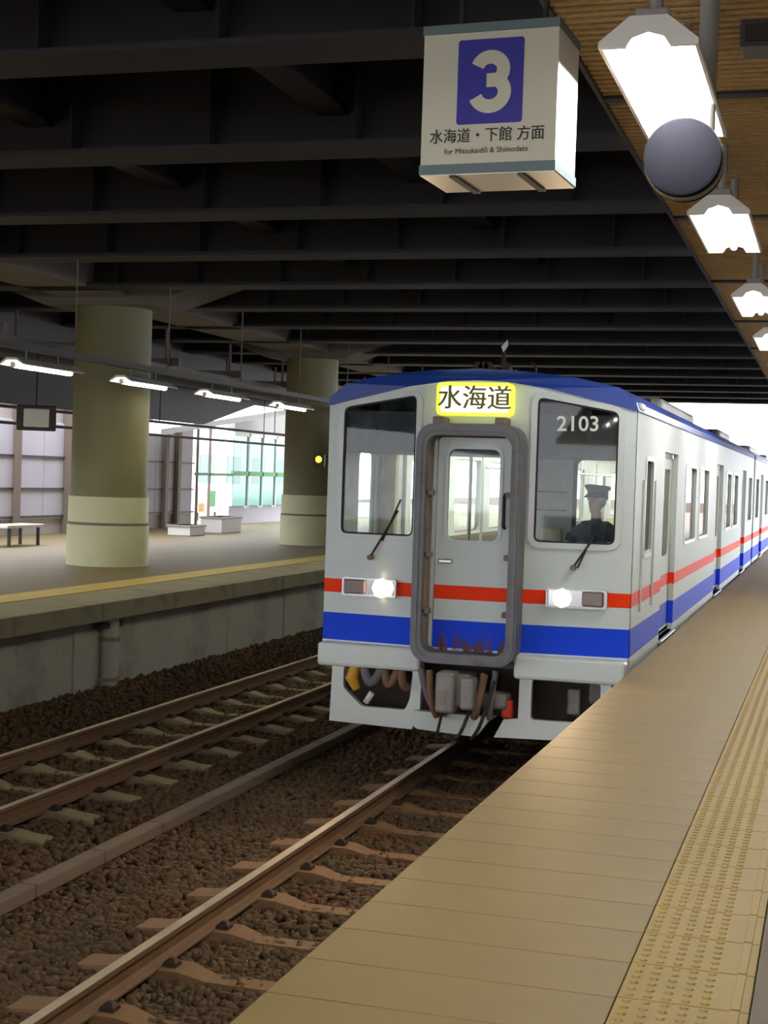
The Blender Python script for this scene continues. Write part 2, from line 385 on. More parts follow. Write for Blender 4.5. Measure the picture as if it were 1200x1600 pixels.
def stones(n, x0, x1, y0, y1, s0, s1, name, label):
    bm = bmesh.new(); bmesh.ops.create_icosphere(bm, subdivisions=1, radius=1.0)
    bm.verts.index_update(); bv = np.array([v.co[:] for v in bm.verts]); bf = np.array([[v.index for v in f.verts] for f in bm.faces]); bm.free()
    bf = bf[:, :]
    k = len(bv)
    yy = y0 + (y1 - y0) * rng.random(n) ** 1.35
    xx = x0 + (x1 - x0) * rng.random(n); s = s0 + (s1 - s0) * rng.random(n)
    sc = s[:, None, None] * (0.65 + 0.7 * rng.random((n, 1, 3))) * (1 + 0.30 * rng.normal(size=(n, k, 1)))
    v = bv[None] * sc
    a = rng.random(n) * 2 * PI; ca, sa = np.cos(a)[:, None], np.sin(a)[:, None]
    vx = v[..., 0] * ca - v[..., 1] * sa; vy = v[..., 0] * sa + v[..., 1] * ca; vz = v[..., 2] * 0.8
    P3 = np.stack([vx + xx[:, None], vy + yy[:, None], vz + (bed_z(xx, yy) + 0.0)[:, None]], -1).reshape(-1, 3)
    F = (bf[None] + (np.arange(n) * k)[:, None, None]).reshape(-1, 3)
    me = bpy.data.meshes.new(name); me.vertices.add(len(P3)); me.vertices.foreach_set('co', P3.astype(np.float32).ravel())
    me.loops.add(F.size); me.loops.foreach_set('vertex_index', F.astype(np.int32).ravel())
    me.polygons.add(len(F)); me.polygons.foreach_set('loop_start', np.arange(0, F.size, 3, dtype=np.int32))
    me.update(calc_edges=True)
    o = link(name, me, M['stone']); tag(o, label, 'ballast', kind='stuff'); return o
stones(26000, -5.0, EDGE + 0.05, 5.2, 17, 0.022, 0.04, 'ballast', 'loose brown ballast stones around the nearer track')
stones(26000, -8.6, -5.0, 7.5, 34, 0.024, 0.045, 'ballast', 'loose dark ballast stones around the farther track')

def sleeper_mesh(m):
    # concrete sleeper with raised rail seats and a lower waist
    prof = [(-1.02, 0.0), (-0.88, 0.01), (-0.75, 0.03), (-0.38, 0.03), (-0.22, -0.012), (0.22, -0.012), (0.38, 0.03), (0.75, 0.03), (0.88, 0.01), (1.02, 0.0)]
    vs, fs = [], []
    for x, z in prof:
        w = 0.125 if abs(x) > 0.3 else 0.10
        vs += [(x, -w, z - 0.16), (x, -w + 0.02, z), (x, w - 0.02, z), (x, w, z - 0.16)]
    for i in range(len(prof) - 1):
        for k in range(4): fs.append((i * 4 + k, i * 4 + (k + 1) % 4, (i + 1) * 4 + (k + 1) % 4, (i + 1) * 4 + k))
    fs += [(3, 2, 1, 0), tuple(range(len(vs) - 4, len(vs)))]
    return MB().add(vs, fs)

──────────

▶ _WORK TO COMPLETE_: Exclude the images and reproduce the remaining data exactly.

▶ _ANSWER FOR THE TASK_:
The Blender Python script for this scene continues. Write part 2, from line 385 on. More parts follow. Write for Blender 4.5. Measure the picture as if it were 1200x1600 pixels.
def stones(n, x0, x1, y0, y1, s0, s1, name, label):
    bm = bmesh.new(); bmesh.ops.create_icosphere(bm, subdivisions=1, radius=1.0)
    bm.verts.index_update(); bv = np.array([v.co[:] for v in bm.verts]); bf = np.array([[v.index for v in f.verts] for f in bm.faces]); bm.free()
    bf = bf[:, :]
    k = len(bv)
    yy = y0 + (y1 - y0) * rng.random(n) ** 1.35
    xx = x0 + (x1 - x0) * rng.random(n); s = s0 + (s1 - s0) * rng.random(n)
    sc = s[:, None, None] * (0.65 + 0.7 * rng.random((n, 1, 3))) * (1 + 0.30 * rng.normal(size=(n, k, 1)))
    v = bv[None] * sc
    a = rng.random(n) * 2 * PI; ca, sa = np.cos(a)[:, None], np.sin(a)[:, None]
    vx = v[..., 0] * ca - v[..., 1] * sa; vy = v[..., 0] * sa + v[..., 1] * ca; vz = v[..., 2] * 0.8
    P3 = np.stack([vx + xx[:, None], vy + yy[:, None], vz + (bed_z(xx, yy) + 0.0)[:, None]], -1).reshape(-1, 3)
    F = (bf[None] + (np.arange(n) * k)[:, None, None]).reshape(-1, 3)
    me = bpy.data.meshes.new(name); me.vertices.add(len(P3)); me.vertices.foreach_set('co', P3.astype(np.float32).ravel())
    me.loops.add(F.size); me.loops.foreach_set('vertex_index', F.astype(np.int32).ravel())
    me.polygons.add(len(F)); me.polygons.foreach_set('loop_start', np.arange(0, F.size, 3, dtype=np.int32))
    me.update(calc_edges=True)
    o = link(name, me, M['stone']); tag(o, label, 'ballast', kind='stuff'); return o
stones(26000, -5.0, EDGE + 0.05, 5.2, 17, 0.022, 0.04, 'ballast', 'loose brown ballast stones around the nearer track')
stones(26000, -8.6, -5.0, 7.5, 34, 0.024, 0.045, 'ballast', 'loose dark ballast stones around the farther track')

def sleeper_mesh(m):
    # concrete sleeper with raised rail seats and a lower waist
    prof = [(-1.02, 0.0), (-0.88, 0.01), (-0.75, 0.03), (-0.38, 0.03), (-0.22, -0.012), (0.22, -0.012), (0.38, 0.03), (0.75, 0.03), (0.88, 0.01), (1.02, 0.0)]
    vs, fs = [], []
    for x, z in prof:
        w = 0.125 if abs(x) > 0.3 else 0.10
        vs += [(x, -w, z - 0.16), (x, -w + 0.02, z), (x, w - 0.02, z), (x, w, z - 0.16)]
    for i in range(len(prof) - 1):
        for k in range(4): fs.append((i * 4 + k, i * 4 + (k + 1) % 4, (i + 1) * 4 + (k + 1) % 4, (i + 1) * 4 + k))
    fs += [(3, 2, 1, 0), tuple(range(len(vs) - 4, len(vs)))]
    return MB().add(vs, fs)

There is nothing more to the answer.